Your changes seem ok to me, though I have a couple of questions.

 1. I thought that I read somewhere, either in the bug report or an
    email thread, that simply building with gcc gave us an additional,
    non-trivial performance improvement. If that is the case, should we
    be considering using gcc instead of Studio here?

I was never able to build Python 2.6 successfully with gcc; just Python 2.7. If I recall correctly, I encountered some linking errors with isfinite, isinf. Wasn't familiar with that particular failure case and couldn't find how to fix it, so didn't pursue that for Python 2.6.

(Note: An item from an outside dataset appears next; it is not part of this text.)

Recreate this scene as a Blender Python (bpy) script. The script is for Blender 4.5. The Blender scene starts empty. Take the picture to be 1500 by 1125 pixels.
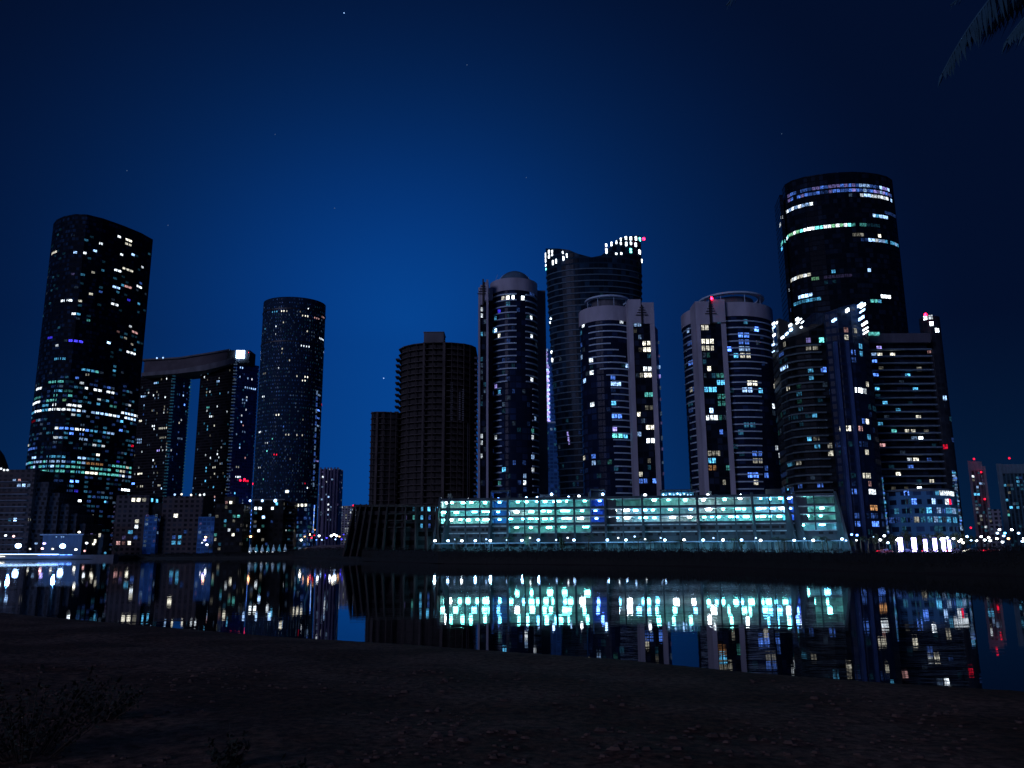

I also thought the preference was to stick with the CBE compiler, especially given that later versions of gcc result in lackluster SPARC performance for builds.

As for simply recompiling with gcc instead, to be fair, simply upgrading our CBE compiler to Studio 12.3 would give us a nice boost as well although not quite as great as simply using gcc.

The largest boost definitely comes from a profile-guided build whether using gcc or Studio.

For grins I went back and rebuilt Python 2.7 with gcc using a profile-guided build and then compared that to my build. According to pybench, a gcc profile-guided build of Python 2.7 32-bit is about 2.8% faster, and for Python 2.7 64-bit 4.3% faster than a Studio equivalent build. Given the small difference, I thought it was better to stick with Studio, especially since I believe compiling with Studio 12.3 actually eliminates that difference.

 2. Did you go back and build any packages from Userland or other
    consolidations with your changed packages installed? I ask because
    compiler and linker flag changes can end up squirreled away and show
    up later when you build modules with your bits. This was a problem
    in the past in cases where the module builds with gcc and Studio
    options from the Python build leaked into the flags.

I have, although there appears to be a pre-existing issue there already unrelated to my changes. Notably, config/Makefile in /usr/lib/python2.6 has -KPIC in CCSHARED, which isn't valid for gcc. It ends up working anyway because the pycc script adds -fPIC -DPIC, but you do get unrecognised option warnings from gcc.

As far as I can tell, this doesn't cause any regressions in this area. I'm able to compile python C modules when CC is set to gcc, etc.